### Work instructions
Only the lines starting at the one with "behind the displays')" and ending at the one with "0.595)), M_cove2, pw)" should be copied, exactly and with both ends kept.

### Data lines

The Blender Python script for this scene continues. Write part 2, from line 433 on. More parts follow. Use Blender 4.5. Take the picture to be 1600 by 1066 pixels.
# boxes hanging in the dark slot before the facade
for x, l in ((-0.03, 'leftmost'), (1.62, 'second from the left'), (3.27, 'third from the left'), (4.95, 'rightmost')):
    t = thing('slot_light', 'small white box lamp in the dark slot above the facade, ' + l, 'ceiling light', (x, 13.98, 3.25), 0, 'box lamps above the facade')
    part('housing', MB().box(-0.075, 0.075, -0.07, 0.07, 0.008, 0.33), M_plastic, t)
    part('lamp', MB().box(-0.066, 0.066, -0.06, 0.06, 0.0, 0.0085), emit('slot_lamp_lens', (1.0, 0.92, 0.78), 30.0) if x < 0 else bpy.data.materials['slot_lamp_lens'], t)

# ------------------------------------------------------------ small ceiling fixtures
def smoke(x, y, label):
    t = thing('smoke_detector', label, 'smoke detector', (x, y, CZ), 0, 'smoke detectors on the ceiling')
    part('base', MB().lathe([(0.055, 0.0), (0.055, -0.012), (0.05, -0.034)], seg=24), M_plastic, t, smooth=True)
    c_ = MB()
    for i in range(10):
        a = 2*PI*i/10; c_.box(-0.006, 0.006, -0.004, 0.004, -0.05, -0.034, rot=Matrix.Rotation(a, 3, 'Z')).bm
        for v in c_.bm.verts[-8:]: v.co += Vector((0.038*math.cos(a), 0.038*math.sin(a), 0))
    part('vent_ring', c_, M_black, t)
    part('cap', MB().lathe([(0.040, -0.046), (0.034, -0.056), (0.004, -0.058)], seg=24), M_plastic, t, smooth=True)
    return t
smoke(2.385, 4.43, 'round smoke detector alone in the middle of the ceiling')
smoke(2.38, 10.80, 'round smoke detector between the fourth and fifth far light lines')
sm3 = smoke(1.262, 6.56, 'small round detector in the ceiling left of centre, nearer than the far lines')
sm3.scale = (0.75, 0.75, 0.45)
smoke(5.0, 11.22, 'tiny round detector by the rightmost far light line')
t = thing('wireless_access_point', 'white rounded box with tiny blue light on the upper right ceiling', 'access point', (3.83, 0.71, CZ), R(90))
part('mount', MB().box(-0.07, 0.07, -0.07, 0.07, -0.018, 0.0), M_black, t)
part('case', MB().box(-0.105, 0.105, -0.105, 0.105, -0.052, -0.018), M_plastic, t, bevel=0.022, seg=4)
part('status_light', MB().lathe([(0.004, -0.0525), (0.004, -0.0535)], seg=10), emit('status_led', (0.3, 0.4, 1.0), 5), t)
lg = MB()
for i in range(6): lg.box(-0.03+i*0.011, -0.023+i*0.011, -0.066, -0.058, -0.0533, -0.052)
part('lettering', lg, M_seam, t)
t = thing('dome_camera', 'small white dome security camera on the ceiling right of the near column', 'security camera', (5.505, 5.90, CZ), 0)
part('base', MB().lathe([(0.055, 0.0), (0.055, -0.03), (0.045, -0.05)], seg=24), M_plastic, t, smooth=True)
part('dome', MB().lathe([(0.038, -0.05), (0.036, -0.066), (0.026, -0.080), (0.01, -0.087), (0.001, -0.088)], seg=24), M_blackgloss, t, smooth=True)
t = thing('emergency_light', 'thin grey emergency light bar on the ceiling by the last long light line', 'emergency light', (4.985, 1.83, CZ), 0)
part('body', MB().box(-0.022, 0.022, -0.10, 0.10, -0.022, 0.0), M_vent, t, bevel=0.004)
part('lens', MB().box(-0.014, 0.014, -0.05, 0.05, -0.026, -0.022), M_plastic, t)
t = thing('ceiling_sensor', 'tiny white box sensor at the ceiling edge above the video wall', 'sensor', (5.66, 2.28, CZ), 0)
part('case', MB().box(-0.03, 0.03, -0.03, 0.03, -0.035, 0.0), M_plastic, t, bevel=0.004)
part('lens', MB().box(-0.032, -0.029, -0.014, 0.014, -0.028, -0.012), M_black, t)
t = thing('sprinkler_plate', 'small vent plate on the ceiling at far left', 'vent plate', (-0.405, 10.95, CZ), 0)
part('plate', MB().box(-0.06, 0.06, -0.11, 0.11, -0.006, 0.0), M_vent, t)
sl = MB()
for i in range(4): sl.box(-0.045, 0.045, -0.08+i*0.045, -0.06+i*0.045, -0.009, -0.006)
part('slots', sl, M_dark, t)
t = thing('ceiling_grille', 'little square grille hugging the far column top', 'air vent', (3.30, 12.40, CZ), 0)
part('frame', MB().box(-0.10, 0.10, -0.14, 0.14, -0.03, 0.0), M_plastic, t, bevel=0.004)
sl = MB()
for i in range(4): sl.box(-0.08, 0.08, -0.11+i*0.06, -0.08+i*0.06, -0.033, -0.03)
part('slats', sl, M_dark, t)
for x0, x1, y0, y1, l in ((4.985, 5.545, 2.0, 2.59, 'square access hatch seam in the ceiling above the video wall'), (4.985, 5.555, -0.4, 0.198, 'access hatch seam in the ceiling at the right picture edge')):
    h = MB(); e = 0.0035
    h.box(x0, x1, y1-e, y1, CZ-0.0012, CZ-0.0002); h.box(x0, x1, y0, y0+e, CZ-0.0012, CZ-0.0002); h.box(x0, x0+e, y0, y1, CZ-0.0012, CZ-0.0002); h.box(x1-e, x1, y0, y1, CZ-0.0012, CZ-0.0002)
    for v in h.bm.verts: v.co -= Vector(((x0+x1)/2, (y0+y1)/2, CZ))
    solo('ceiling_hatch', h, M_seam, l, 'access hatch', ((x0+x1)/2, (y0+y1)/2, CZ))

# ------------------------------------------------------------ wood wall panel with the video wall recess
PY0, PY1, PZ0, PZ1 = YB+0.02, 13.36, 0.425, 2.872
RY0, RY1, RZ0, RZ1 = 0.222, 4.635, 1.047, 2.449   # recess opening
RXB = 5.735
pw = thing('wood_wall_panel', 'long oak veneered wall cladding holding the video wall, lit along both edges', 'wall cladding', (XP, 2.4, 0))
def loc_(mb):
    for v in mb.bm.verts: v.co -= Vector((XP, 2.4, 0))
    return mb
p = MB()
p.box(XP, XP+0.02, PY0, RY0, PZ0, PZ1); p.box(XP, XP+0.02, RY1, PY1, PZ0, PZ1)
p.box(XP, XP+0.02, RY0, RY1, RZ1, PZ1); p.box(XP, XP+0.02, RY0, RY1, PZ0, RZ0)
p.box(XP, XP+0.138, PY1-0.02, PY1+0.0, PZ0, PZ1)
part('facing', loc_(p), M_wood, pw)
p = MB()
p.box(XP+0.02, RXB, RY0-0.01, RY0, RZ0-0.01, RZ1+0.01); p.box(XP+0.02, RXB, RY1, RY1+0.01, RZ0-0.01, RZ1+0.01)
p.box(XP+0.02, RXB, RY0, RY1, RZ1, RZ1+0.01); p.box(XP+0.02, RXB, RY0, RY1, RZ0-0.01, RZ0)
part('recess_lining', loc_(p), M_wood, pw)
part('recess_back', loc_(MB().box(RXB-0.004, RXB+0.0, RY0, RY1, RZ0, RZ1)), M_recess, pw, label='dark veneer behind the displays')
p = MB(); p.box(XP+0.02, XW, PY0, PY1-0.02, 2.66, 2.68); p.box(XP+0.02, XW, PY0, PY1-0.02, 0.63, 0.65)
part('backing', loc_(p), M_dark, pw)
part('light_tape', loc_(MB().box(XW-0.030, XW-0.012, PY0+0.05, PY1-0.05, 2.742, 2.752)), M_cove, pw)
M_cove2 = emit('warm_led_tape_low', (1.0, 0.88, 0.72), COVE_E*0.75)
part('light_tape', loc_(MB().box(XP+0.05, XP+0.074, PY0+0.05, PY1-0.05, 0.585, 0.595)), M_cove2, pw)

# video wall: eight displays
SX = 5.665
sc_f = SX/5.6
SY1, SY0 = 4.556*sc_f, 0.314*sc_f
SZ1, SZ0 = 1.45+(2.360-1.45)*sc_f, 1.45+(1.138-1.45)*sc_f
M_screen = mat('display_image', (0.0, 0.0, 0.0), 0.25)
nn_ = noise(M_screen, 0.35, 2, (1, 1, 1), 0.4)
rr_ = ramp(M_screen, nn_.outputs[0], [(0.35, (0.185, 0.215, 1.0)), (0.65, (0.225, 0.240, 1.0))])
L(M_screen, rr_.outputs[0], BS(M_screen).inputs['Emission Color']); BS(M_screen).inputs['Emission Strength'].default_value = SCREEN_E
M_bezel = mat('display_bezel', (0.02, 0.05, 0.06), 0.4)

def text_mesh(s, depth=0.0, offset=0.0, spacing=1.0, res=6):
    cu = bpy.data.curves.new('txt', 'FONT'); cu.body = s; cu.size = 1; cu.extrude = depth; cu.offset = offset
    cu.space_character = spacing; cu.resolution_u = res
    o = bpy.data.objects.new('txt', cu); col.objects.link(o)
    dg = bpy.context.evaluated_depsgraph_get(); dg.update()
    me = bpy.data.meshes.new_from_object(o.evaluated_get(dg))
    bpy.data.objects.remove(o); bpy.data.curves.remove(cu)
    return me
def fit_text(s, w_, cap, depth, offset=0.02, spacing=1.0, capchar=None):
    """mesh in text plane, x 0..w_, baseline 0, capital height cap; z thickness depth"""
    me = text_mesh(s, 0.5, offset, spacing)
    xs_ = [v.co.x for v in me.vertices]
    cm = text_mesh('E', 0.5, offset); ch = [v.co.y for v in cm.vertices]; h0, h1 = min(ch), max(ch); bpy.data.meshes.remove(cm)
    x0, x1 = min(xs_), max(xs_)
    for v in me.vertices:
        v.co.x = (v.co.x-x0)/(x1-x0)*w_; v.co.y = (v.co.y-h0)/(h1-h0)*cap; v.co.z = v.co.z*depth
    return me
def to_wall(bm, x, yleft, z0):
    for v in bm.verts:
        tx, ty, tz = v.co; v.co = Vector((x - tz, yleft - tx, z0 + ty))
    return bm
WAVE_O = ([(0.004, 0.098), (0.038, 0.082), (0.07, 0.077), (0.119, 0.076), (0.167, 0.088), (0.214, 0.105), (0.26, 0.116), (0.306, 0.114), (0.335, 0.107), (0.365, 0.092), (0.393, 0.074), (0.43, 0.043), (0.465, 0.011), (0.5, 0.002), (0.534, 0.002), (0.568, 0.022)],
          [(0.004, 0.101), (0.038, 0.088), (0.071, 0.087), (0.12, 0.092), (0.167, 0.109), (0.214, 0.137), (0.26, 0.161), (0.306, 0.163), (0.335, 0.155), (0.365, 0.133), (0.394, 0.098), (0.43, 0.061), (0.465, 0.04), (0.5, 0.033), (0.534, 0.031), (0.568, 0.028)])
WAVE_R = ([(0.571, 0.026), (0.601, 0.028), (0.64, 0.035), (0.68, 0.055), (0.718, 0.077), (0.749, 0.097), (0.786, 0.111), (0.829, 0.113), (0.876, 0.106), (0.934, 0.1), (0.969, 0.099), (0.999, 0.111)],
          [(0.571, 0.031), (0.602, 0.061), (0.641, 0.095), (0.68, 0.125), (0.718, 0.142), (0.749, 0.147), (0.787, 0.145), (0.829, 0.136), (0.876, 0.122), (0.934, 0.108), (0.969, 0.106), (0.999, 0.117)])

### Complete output
part('recess_back', loc_(MB().box(RXB-0.004, RXB+0.0, RY0, RY1, RZ0, RZ1)), M_recess, pw, label='dark veneer behind the displays')
p = MB(); p.box(XP+0.02, XW, PY0, PY1-0.02, 2.66, 2.68); p.box(XP+0.02, XW, PY0, PY1-0.02, 0.63, 0.65)
part('backing', loc_(p), M_dark, pw)
part('light_tape', loc_(MB().box(XW-0.030, XW-0.012, PY0+0.05, PY1-0.05, 2.742, 2.752)), M_cove, pw)
M_cove2 = emit('warm_led_tape_low', (1.0, 0.88, 0.72), COVE_E*0.75)
part('light_tape', loc_(MB().box(XP+0.05, XP+0.074, PY0+0.05, PY1-0.05, 0.585, 0.595)), M_cove2, pw)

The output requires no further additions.